If it seems unlikely for a vegetarian (that would be me) to own a couple of table- bound pigs, it probably seems downright absurd that their names should be Tender and Delicious.

And yet, there they are, in their little house, behind their fence, a couple hundred yards behind the house here at Schoolhouse Farm. They’ve been here since earlier in the summer.

For my part, I’ve never been so glad to have had a series of sinus allergies that have impaired my olfactory abilities.

Having spent even just a little bit of time with them, I’ve begun to wonder exactly how it is that pigs ever became such a popular farm animal. Perhaps it is a testament to the supreme gastronomical pleasure of bacon and pork chops, because they seem to be among the more difficult animals to bring from farm to table.

First, there’s the smell. Oh. My. Lord. The smell. It would be more pleasant to raise a herd of skunks with major anxiety disorders.

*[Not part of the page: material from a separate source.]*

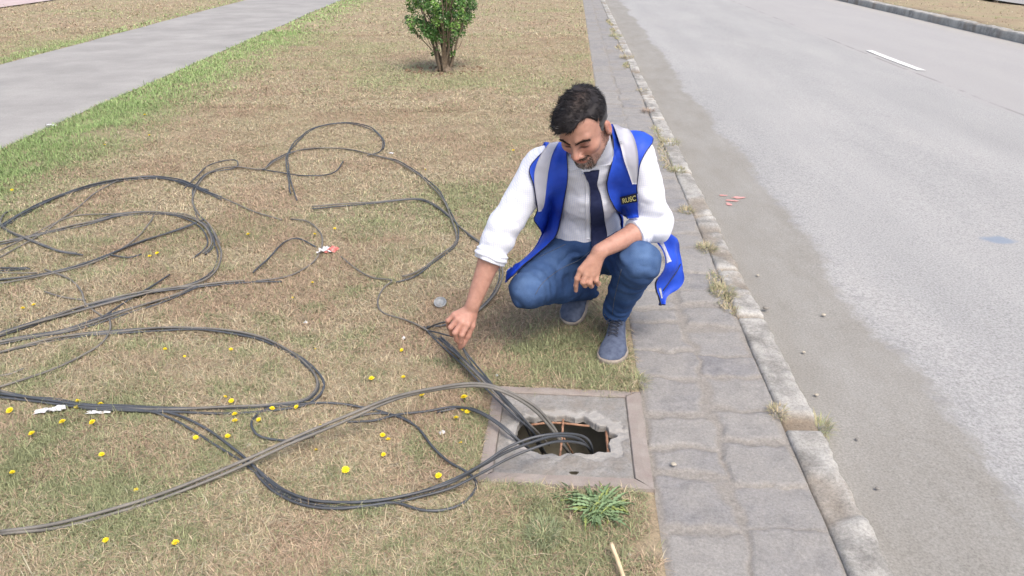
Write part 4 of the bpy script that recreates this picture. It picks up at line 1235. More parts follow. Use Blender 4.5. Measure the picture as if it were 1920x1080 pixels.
def snets(f, lo, hi, h, blk=16, slack=0.025):
    lo = np.asarray(lo, float); hi = np.asarray(hi, float)
    n = np.ceil((hi - lo) / h).astype(int) + 1
    nb = np.ceil(n / blk).astype(int)
    n = nb * blk
    V = np.empty(n, np.float32)
    bi = np.stack(np.meshgrid(*[np.arange(k) for k in nb], indexing='ij'), -1).reshape(-1, 3)
    cen = lo + (bi * blk + (blk - 1) / 2) * h
    fc = f(cen)
    half = blk * h * 0.5 * 1.75
    Vb = V.reshape(nb[0], blk, nb[1], blk, nb[2], blk)
    far = np.abs(fc) > half * 1.15 + slack
    loc = np.stack(np.meshgrid(*[np.arange(blk)] * 3, indexing='ij'), -1).reshape(-1, 3) * h
    for k in np.where(far)[0]:
        a, b, c = bi[k]; Vb[a, :, b, :, c, :] = fc[k]
    near = np.where(~far)[0]
    for s in range(0, len(near), 24):
        ks = near[s:s + 24]
        pts = (lo + bi[ks][:, None, :] * blk * h + loc[None]).reshape(-1, 3)
        vals = f(pts).reshape(len(ks), blk, blk, blk)
        for j, k in enumerate(ks):
            a, b, c = bi[k]; Vb[a, :, b, :, c, :] = vals[j]
    In = V < 0
    cnt = np.zeros(n - 1, np.int8)
    for dx in (0, 1):
        for dy in (0, 1):
            for dz in (0, 1):
                cnt += In[dx:n[0] - 1 + dx, dy:n[1] - 1 + dy, dz:n[2] - 1 + dz]
    I, J, K = np.where((cnt > 0) & (cnt < 8))
    N = len(I)
    acc = np.zeros((N, 3)); num = np.zeros(N)
    cor = [(a, b, c) for a in (0, 1) for b in (0, 1) for c in (0, 1)]
    vals = {c: V[I + c[0], J + c[1], K + c[2]] for c in cor}
    for a in cor:
        for ax in range(3):
            if a[ax] == 0:
                b = list(a); b[ax] = 1; b = tuple(b)
                va, vb = vals[a], vals[b]
                m = (va < 0) != (vb < 0)
                t = np.where(m, va / np.where(m, va - vb, 1), 0)
                pt = np.repeat(np.array(a, float)[None], N, 0); pt[:, ax] += t
                acc += pt * m[:, None]; num += m
    P_ = lo + (np.stack([I, J, K], 1) + acc / num[:, None]) * h
    idm = np.full(n - 1, -1, np.int32); idm[I, J, K] = np.arange(N)
    quads = []
    for ax in range(3):
        u, v = [(1, 2), (2, 0), (0, 1)][ax]
        sl0 = [slice(1, m - 1) for m in n]; sl1 = [slice(1, m - 1) for m in n]
        sl0[ax] = slice(0, n[ax] - 1); sl1[ax] = slice(1, n[ax])
        A, B = In[tuple(sl0)], In[tuple(sl1)]
        d = np.where(A != B)
        sgn = A[d]
        c = [d[0] + (0 if ax == 0 else 1), d[1] + (0 if ax == 1 else 1), d[2] + (0 if ax == 2 else 1)]
        def at_(du, dv):
            q = [c[0].copy(), c[1].copy(), c[2].copy()]
            q[u] = q[u] - du; q[v] = q[v] - dv
            return idm[q[0], q[1], q[2]]
        q = np.stack([at_(1, 1), at_(0, 1), at_(0, 0), at_(1, 0)], 1)
        q = np.where(sgn[:, None], q, q[:, ::-1])
        quads.append(q)
    Q = np.vstack(quads)
    Q = Q[(Q >= 0).all(1)]
    return P_, Q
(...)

Then there’s that legendary pig intelligence.

Since I was a little girl, I’ve heard people compare pigs to dogs because of their intelligence. I have it on good authority that one of the farmers at The Farmers’ Museum teaches the pigs there to sit in order to get their daily meals.

P.S. If you ever have pigs, teach them to sit in order to get their food. The difference between a pig who will sit and a pig who just wants to eat is like the difference between a wolf and a golden retriever.

At my house, we have wolves. They are small, pink, oinking wolves, but wolves nonetheless.

Remember the pig scene in “The Wizard of Oz,” before the twister and Dorothy’s trip to the Yellow Brick Road? Dorothy is walking along the pigs’ fence like a balance beam, and falls into their pen. All the adults drop what they’re doing and race to her rescue.